According to this fantastic tale, Finn was having trouble with someone across the water (nothing new there!). A Scottish giant was threatening Ireland and Finn in anger grabbed chunks of the Antrim coast and threw them into the sea. The rock formed a path for Finn to follow and teach the Scot a lesson.

But wherever one turns in Northern Ireland, one cannot escape the signs of the political and religious division that definee Northern Ireland. Right next to the Giant's Causeway, the old Bushmills distillery is located in a village that was again smothered in a sea of Union Jacks and declarations of Britishness.

To an outsider these displays seem to betray a major insecurity by the local populace, like a wagon train circled to protect its prize possessions, its culture, and its privileges. Nowhere in Europe can match this schizophrenic division of society and I was minded of what I read about the ‘pieds noirs’ of Algeria when that group tried in vain to deny the overwhelming logic of demographics and democratic change in the 1950s.

As a southern visitor I was constantly (and cordially) questioned by some of those I assumed to be of Unionist persuasion about the reasons for my visit to Northern Ireland.
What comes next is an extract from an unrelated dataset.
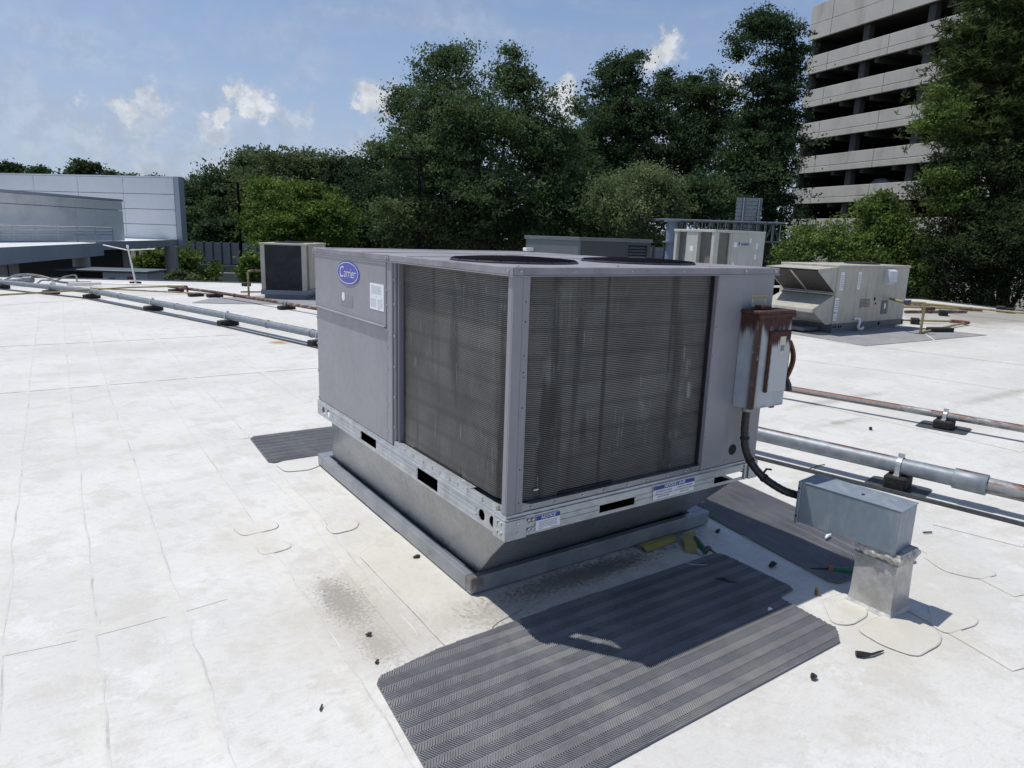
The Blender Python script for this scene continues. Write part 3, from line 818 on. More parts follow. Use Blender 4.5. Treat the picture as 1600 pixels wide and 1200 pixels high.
def plain_walkway(label, pts):
    c = (sum(p[0] for p in pts) / len(pts), sum(p[1] for p in pts) / len(pts))
    b = MB(); b.prism([(x - c[0], y - c[1], .0015) for x, y in pts], (0, 0, .0085))
    o = b.build('walkway_mat', 'far_mat'); o.location = (c[0], c[1], 0)
    return tag(o, label, 'walkway mat', 'grey walkway mats on the roof')
plain_walkway('pale grey walkway mat spread in front of the beige rooftop unit', [(10.870,6.558), (10.653,5.940), (10.513,4.277), (14.799,4.065), (14.6, 5.55), (11.2, 5.55), (10.9, 6.4)])
plain_walkway('pale grey walkway mat spread around the foot of the beige condenser', [(1.226,14.676), (1.759,15.559), (3.141,16.111), (4.9, 16.6), (4.9, 14.2), (3.665,13.343), (2.623,14.000), (1.814,14.295)])

# ------------------------------------------------------------------ the big unit's roof curb and sheet-metal adapter
def curb_mat():
    m, N, b = new_mat('curb_frame_steel')
    v = coords(N, 'World'); n1 = N.noise(v, 5, 6, .6); n2 = N.noise(N.mapped(v, (1, 1, .6)), 24, 6, .7)
    c = N.mix(N.ramp(n1, .35, .65), (.26, .275, .295), (.34, .355, .375))
    q = N.mapped(v, (1 / .055, 1 / .045, 1 / .07), (-.055 / .055, -.35 / .045, -.09 / .07))
    d = N.vmath('LENGTH', q).outputs['Value']
    f = N.ramp(N.math('ADD', d, N.math('MULTIPLY', N.math('SUBTRACT', n2, .5), 2.4)), 1.05, .55)
    c = N.mix(N.math('MULTIPLY', f, .55), c, (.13, .075, .04))
    N.link(c, b.inputs['Base Color']); b.inputs['Metallic'].default_value = .4; b.inputs['Roughness'].default_value = .42
    return m
M['corner_rust'] = curb_mat()
X0, X1, Y0, Y1 = .037, 1.749, .341, 2.570
t = thing('curb_adapter', 'galvanised sheet metal curb adapter with slanting sides under the big grey unit', 'curb adapter', ((X0 + X1) / 2, (Y0 + Y1) / 2, 0))
SB = [(.111, .407), (1.60, .43), (1.60, 2.45), (.109, 2.45)]; ST = [(.004, .004), (1.50, .004), (1.50, 2.154), (.004, 2.154)]
b = MB()
for side in ((X0, X1, Y0, SB[0][1] - .02), (X0, X1, 2.47, Y1), (X0, .09, SB[0][1] - .02, 2.47), (1.62, X1, SB[0][1] - .02, 2.47)):
    b.bbox(*side, .010, .094, .005)
b.build('curb_frame', M['corner_rust'], t, world=True)
b = MB()
b.box(X0 + .02, X1 - .02, Y0 + .02, Y1 - .02, .0012, .012); b.box(.09, 1.62, SB[0][1] - .02, 2.47, .012, .07)
b.build('curb_core', 'dark', t, world=True)
b = MB()
V = [(x, y, .072) for x, y in SB] + [(x, y, .4445) for x, y in ST]
V2 = [(x * .985 + .02, y * .985 + .02, .072) for x, y in SB]
for i in range(4):
    j = (i + 1) % 4
    # each face is a sheet of four strips, faintly dished like thin metal
    p = [Vector(V[i]), Vector(V[j]), Vector(V[j + 4]), Vector(V[i + 4])]
    nrm = (p[1] - p[0]).cross(p[3] - p[0]).normalized()
    g = []
    for a in range(9):
        for c in range(5):
            u, w = a / 8, c / 4
            q = (p[0] * (1 - u) + p[1] * u) * (1 - w) + (p[3] * (1 - u) + p[2] * u) * w
            d = -.010 * math.sin(math.pi * u) * math.sin(math.pi * w) + .003 * math.sin(u * 9) * math.sin(math.pi * w)
            g.append(q + nrm * d)
    b.add(g, [(a * 5 + c, (a + 1) * 5 + c, (a + 1) * 5 + c + 1, a * 5 + c + 1) for a in range(8) for c in range(4)])
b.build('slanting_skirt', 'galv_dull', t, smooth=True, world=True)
b = MB()
b.tube([Vector(SB[0] + (.09,)) + Vector((-.001, -.002, 0)), Vector((.003, .003, .440))], .004, 6)
b.build('corner_seam', 'galv_dull', t, world=True)

# ------------------------------------------------------------------ the big grey packaged unit
UW, UL, ZB, ZT, UH = 1.66, 2.391, .4457, .538, 1.598
U = thing('rooftop_unit', 'big grey rooftop air conditioner in the foreground with blue oval badge and dark wrap-round coil', 'air conditioner', (UW / 2, UL / 2, ZB))
def ub(mb, name, mats, parent=None, smooth=False):
    p = parent if parent is not None else U
    mb.v = [(x - UW / 2, y - UL / 2, z - ZB) for x, y, z in mb.v]
    me = mb.mesh(name, mats)
    if smooth:
        me.polygons.foreach_set('use_smooth', [True] * len(me.polygons)); me.set_sharp_from_angle(angle=math.radians(40))
    return link(name, me, p)
EX, EY, EZ = (1, 0, 0), (0, 1, 0), (0, 0, 1)
# base rail of the badge side (outer face x = -.010)
b = MB()
P_ = lambda u0, u1, **k: b.plate((-.010, 0, 0), EY, EZ, (-1, 0, 0), u0, u1, ZB, ZT, .004, **k)
P_(-.010, .25, octs=[(.175, .490, .028), (.095, .497, .028)]) if False else None
P_(-.010, .060); P_(.060, .128, octs=[(.094, .492, .030)]); P_(.128, .148); P_(.148, .220, octs=[(.184, .492, .030)])
P_(.220, 2.15, rects=[(.603, .828, .455, .521), (1.368, 1.600, .466, .522)])
P_(2.15, 2.225, octs=[(2.186, .492, .030)]); P_(2.225, 2.245); P_(2.245, 2.315, octs=[(2.280, .492, .030)]); P_(2.315, 2.401)
for y0, y1 in ((.23, .598), (.833, 1.36), (1.605, 2.14)):
    b.box(-.0135, -.0102, y0, y1, .474, .482); b.box(-.0135, -.0102, y0, y1, .502, .510)
b.box(-.016, -.0102, -.010, 2.401, ZT - .006, ZT - .0005)
ub(b, 'base_rail', 'galv')
# base rail of the coil end (outer face y = -.010)
b = MB()
b.plate((0, -.010, 0), EX, EZ, (0, -1, 0), -.0058, UW, ZB, ZT, .004, rects=[(.517, .742, .462, .500), (1.320, 1.556, .462, .497)])
for x0, x1 in ((.11, .512), (.748, 1.315)):
    b.box(x0, x1, -.0138, -.0102, .472, .479); b.box(x0, x1, -.0138, -.0102, .497, .504)
b.box(.517, .742, -.003, .04, .4975, .500); b.box(-.012, UW, -.015, -.0102, ZT - .006, ZT - .0005)
ub(b, 'base_rail', 'galv')
b = MB()
b.plate((UW, 0, 0), EY, EZ, (1, 0, 0), -.006, 2.401, ZB, ZT, .004); b.plate((0, 2.401, 0), EX, EZ, (0, 1, 0), -.006, UW - .004, ZB, ZT, .004, rects=[(.05, .13, .47, .52)])
ub(b, 'base_rail', 'galv')
b = MB()   # folded corner bracket with its bolts
b.box(-.018, .085, -.0185, -.0142, ZB - .003, ZT - .008); b.box(-.0185, -.0142, -.0142, .075, ZB - .003, ZT - .008)
b.box(.085, .092, -.0185, -.012, ZB - .003, ZT - .008)
br = ub(b, 'corner_bracket', 'galv')
b = MB()
for z in (.470, .515):
    for x in (.108, .132): b.lathe([(.0085, 0), (.0085, .004), (.004, .0055), (0, .0055)], (x, -.0138, z), 8, axis='y')
    b.lathe([(.0075, 0), (.006, .003), (0, .003)], (.045, -.0186, z), 8, axis='y')
    for y in (.015, .045): b.lathe([(.0085, 0), (.0085, -.004), (0, -.0055)], (-.0187, y, z), 8, axis='x')
tag(ub(b, 'bolt', 'screw', br), kind='stuff')
b = MB(); b.box(1.595, UW + .006, -.0185, -.0142, ZB - .002, ZT + .004); b.box(UW + .0005, UW + .006, -.0142, .06, ZB - .002, ZT + .004)
b.box(1.560, 1.572, -.0165, -.0142, ZB, ZT); ub(b, 'corner_bracket', 'galv')
# base pan and its edges
b = MB(); b.box(-.006, UW, -.006, 2.395, ZT + .0005, ZT + .014)
ub(b, 'base_pan', 'galv')
b = MB()
b.box(.000, .012, .07, 1.135, ZT + .0145, .574); b.box(.000, .030, .30, 1.135, .5745, .579)
ub(b, 'pan_flange', 'galv')
b = MB()
b.box(.085, 1.212, .002, .010, ZT + .0145, .580); b.box(.085, 1.212, .010, .035, .574, .5785)
ub(b, 'pan_flange', 'galv_dull')
# access panels on the badge side, with shut lines
b = MB(); b.bbox(-.004, .02, 1.216, 2.384, .5535, 1.200, .003)
ub(b, 'access_panel', 'unit_paint')
b = MB()
b.bbox(-.010, .02, 1.216, 2.384, 1.212, 1.5635, .003); b.prism([(-.010, 1.216, 1.2135), (-.024, 1.216, 1.209), (-.024, 1.216, 1.205), (-.004, 1.216, 1.2025), (.0, 1.216, 1.2135)], (0, 1.168, 0))
up = ub(b, 'access_panel', 'unit_paint')
# badge: white-rimmed blue oval
def oval(cy, cz, ry, rz, x0, x1, name, mat, parent, n=36):
    bb = MB()
    P = [(x0, cy + ry * math.cos(2 * math.pi * k / n), cz + rz * math.sin(2 * math.pi * k / n)) for k in range(n)]
    bb.prism(P, (x1 - x0, 0, 0)); return ub(bb, name, mat, parent)
bd = oval(1.770, 1.466, .182, .071, -.0105, -.0145, 'badge', 'badge_blue', U)
ring = MB(); n = 40
pts = []
for ry, rz in ((.172, .0645), (.166, .0610)):
    pts += [(-.0152, 1.770 + ry * math.cos(2 * math.pi * k / n), 1.466 + rz * math.sin(2 * math.pi * k / n)) for k in range(n)]
ring.add(pts, [(k, (k + 1) % n, (k + 1) % n + n, k + n) for k in range(n)])
ub(ring, 'badge_ring', 'badge_white', bd)
def utext(name, body, size, mat, parent, o, eu, ev, **k):
    return text(name, body, size, mat, parent, (o[0] - UW / 2, o[1] - UL / 2, o[2] - ZB), eu, ev, **k)
utext('lettering', 'C', .098, 'badge_white', bd, (-.0150, 1.874, 1.466), (0, -1, 0), EZ, shear=.22, sx=.98, bold=-.0012)
utext('lettering', 'arrier', .082, 'badge_white', bd, (-.0150, 1.738, 1.464), (0, -1, 0), EZ, shear=.22, sx=1.0, bold=-.0012)
oval(1.852, 1.318, .024, .026, -.0105, -.0125, 'label_dot', 'white_label', U, 20)
b = MB(); b.box(-.0112, -.0104, 1.70, 1.90, 1.262, 1.33)
ub(b, 'adhesive_mark', 'patch_grey')
b = MB(); b.box(-.0120, -.0104, 1.240, 1.432, 1.288, 1.434)
lb = ub(b, 'spec_label', 'white_label')
b = MB()
rows = [(.02, .16, .130 - .008 * k, .003) for k in range(6)] + [(.015, .085, .058 - .007 * k, .0024) for k in range(7)] + [(.105, .175, .058 - .007 * k, .0024) for k in range(7)]
rows += [(.015, .025, .078, .006), (.085, .095, .072, .006), (.16, .17, .068, .006), (.11, .14, .006, .006)]
lines(b, (-.0121, 1.432, 1.288), (0, -1, 0), EZ, (-1, 0, 0), rows)
ub(b, 'small_print', 'faint_print', lb)
# posts between panel and coil
b = MB(); b.bbox(-.006, .03, 1.147, 1.2145, .5535, 1.5635, .004); ub(b, 'side_post', 'unit_paint')
b = MB(); b.box(.022, .040, 1.098, 1.1465, .5795, 1.5635); b.bbox(.004, .022, 1.128, 1.1465, .5795, 1.5635, .003); b.box(.010, .022, 1.094, 1.100, .5795, 1.5635)
ub(b, 'post_channel', 'unit_paint')
# coil: dark depth with thin fins bent round the corner
def coil_path(off):
    """plan of the coil's outer face, off = inset from it"""
    P = [(.036 + off, 1.094)]
    R = .135 - off; cx = cy = .171
    for k in range(9):
        a = math.pi + k * math.pi / 16
        P.append((cx + R * math.cos(a), cy + R * math.sin(a)))
    P.append((1.208, .036 + off))
    return P
b = MB(); pp = coil_path(.0050); m_ = len(pp)
b.add([(x, y, .5795) for x, y in pp] + [(x, y, 1.5635) for x, y in pp], [(i, i + 1, i + 1 + m_, i + m_) for i in range(m_ - 1)])
ub(b, 'coil', 'coil_back')
coil = U.children[-1]
b = MB(); nrow = 116; z = .583
op = coil_path(0); ip = coil_path(.0045)
for k in range(nrow):
    zz = .583 + (1.558 - .583) * k / (nrow - 1); h = .0023 + random.uniform(-.0003, .0003)
    vs = [(x, y, zz + h) for x, y in ip] + [(x, y, zz + h * .6) for x, y in op] + [(x, y, zz - h * .6) for x, y in op] + [(x, y, zz - h) for x, y in ip]
    b.add(vs, [(r * m_ + i, r * m_ + m_ + i, r * m_ + m_ + i + 1, r * m_ + i + 1) for r in range(3) for i in range(m_ - 1)])
tag(ub(b, 'coil_fin', 'coil', coil), kind='stuff')
for q_ in ((.30, .62, .028, .033, .579, .596), (1.205, 1.214, .02, .04, .58, 1.5635), (.029, .034, .45, .95, .579, .592)):
    b = MB(); b.box(*q_); ub(b, 'foam_strip', 'dark')
b = MB(); b.box(.158, .182, .024, .030, .628, .633); ub(b, 'fin_tag', 'white_label')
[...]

But I was never able to develop a conversation. "Those people will talk to you but they will not engage," said a friend of mine recently about their attitudes to Southerners.

It is like as if they mean to ensure that although they would welcome you to visit their little state they want to be sure you know the way to leave. And regardless of its outstanding attractions, at the end of my short visit I was glad I knew the way home too.